[Scenes as source code]
----------

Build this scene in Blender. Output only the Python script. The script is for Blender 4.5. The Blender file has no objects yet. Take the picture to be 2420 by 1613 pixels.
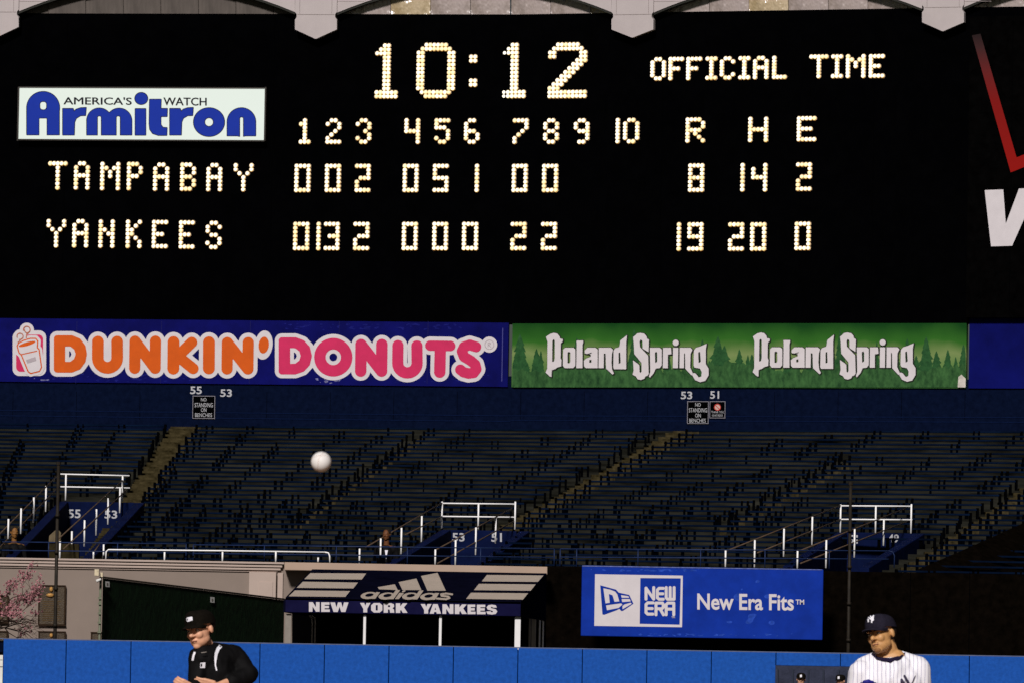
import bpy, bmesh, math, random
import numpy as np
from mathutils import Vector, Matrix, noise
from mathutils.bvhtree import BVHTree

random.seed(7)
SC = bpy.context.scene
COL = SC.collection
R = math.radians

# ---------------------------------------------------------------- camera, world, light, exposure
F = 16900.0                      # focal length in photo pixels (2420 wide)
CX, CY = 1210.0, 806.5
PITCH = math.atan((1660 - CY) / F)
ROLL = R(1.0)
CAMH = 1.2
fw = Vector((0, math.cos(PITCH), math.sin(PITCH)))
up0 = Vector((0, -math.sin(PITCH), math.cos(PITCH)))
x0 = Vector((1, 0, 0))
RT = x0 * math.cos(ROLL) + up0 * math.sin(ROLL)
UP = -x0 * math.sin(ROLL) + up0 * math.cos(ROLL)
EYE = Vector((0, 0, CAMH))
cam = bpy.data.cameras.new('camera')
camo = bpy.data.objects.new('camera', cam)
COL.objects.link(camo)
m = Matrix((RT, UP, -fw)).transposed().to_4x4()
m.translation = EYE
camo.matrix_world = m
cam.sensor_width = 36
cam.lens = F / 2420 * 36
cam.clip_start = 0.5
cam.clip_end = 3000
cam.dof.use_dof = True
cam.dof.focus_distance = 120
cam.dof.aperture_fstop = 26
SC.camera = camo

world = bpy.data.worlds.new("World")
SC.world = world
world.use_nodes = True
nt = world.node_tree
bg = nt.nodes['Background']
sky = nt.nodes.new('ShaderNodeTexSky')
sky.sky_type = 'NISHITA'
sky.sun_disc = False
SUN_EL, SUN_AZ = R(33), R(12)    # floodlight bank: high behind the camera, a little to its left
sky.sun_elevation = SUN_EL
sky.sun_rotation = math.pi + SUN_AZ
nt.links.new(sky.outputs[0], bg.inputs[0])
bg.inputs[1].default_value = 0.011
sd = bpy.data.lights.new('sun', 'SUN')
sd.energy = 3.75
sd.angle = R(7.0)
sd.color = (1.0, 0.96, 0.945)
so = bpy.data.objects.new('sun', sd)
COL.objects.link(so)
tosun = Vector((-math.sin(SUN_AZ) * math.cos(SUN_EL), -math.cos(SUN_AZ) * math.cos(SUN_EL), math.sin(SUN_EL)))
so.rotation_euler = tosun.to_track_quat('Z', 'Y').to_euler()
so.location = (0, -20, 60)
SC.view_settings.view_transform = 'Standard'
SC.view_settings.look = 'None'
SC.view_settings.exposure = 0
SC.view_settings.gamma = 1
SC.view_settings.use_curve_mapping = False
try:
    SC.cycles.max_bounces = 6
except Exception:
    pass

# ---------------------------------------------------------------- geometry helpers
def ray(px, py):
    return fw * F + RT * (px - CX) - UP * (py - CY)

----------

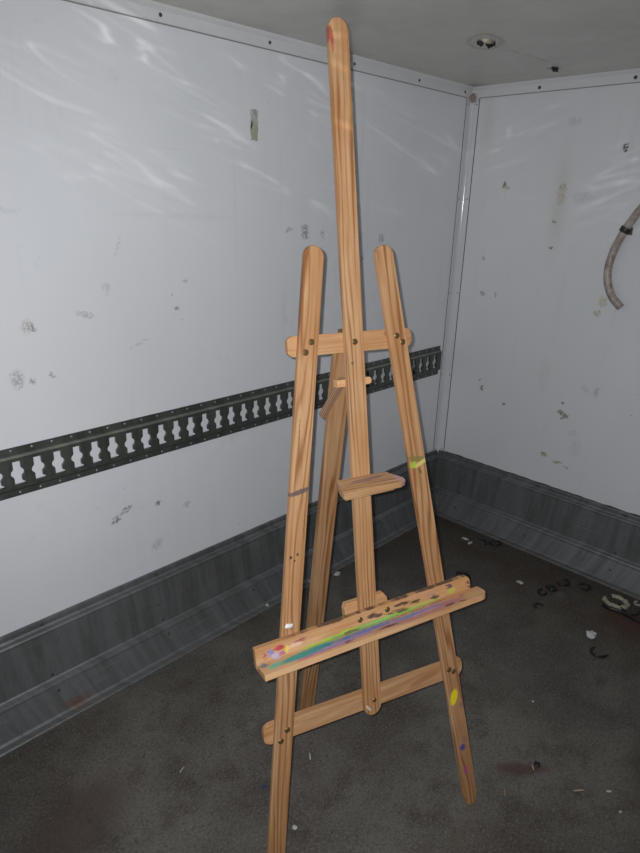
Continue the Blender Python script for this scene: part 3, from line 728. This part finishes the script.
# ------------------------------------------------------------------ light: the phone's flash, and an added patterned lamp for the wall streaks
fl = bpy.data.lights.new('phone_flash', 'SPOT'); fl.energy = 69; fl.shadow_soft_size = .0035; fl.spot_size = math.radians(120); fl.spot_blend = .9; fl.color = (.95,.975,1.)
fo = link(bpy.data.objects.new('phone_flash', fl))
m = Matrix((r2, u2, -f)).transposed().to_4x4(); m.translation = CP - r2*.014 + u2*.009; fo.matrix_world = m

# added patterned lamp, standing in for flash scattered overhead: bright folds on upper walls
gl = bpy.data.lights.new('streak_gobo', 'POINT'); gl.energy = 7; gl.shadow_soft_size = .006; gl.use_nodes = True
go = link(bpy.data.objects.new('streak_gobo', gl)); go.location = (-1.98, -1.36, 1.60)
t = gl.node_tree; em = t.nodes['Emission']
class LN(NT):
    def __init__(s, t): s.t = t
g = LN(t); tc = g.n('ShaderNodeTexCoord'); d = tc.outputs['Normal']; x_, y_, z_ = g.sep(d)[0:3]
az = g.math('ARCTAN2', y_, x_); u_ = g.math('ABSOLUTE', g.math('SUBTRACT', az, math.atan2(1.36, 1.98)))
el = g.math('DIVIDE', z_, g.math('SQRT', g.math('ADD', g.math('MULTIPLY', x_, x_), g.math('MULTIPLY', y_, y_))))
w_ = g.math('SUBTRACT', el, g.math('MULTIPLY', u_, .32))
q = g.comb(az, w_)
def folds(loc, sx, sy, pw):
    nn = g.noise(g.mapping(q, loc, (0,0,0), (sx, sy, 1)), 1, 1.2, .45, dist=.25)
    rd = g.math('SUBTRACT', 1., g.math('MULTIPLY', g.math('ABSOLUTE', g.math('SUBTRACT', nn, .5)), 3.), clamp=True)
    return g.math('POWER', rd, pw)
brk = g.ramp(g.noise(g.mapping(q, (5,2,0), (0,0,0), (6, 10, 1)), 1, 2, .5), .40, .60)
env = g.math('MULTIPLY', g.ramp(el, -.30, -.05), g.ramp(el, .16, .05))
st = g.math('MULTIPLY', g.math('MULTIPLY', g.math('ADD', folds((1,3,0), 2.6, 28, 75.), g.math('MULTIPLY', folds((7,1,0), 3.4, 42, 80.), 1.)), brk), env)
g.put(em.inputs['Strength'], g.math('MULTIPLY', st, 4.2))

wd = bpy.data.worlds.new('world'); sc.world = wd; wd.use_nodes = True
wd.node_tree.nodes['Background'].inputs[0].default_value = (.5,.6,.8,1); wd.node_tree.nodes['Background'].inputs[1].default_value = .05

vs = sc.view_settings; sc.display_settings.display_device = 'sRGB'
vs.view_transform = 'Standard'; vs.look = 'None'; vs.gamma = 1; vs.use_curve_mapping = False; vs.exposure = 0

----------

Problem requirements
Reproduce exactly, and only, the lines from the one containing "Build this scene" through the one containing "R = math.radians", including both; leave out any pictures.

Written response
Build this scene in Blender. Output only the Python script. The script is for Blender 4.5. The Blender file has no objects yet. Take the picture to be 2420 by 1613 pixels.
import bpy, bmesh, math, random
import numpy as np
from mathutils import Vector, Matrix, noise
from mathutils.bvhtree import BVHTree

random.seed(7)
SC = bpy.context.scene
COL = SC.collection
R = math.radians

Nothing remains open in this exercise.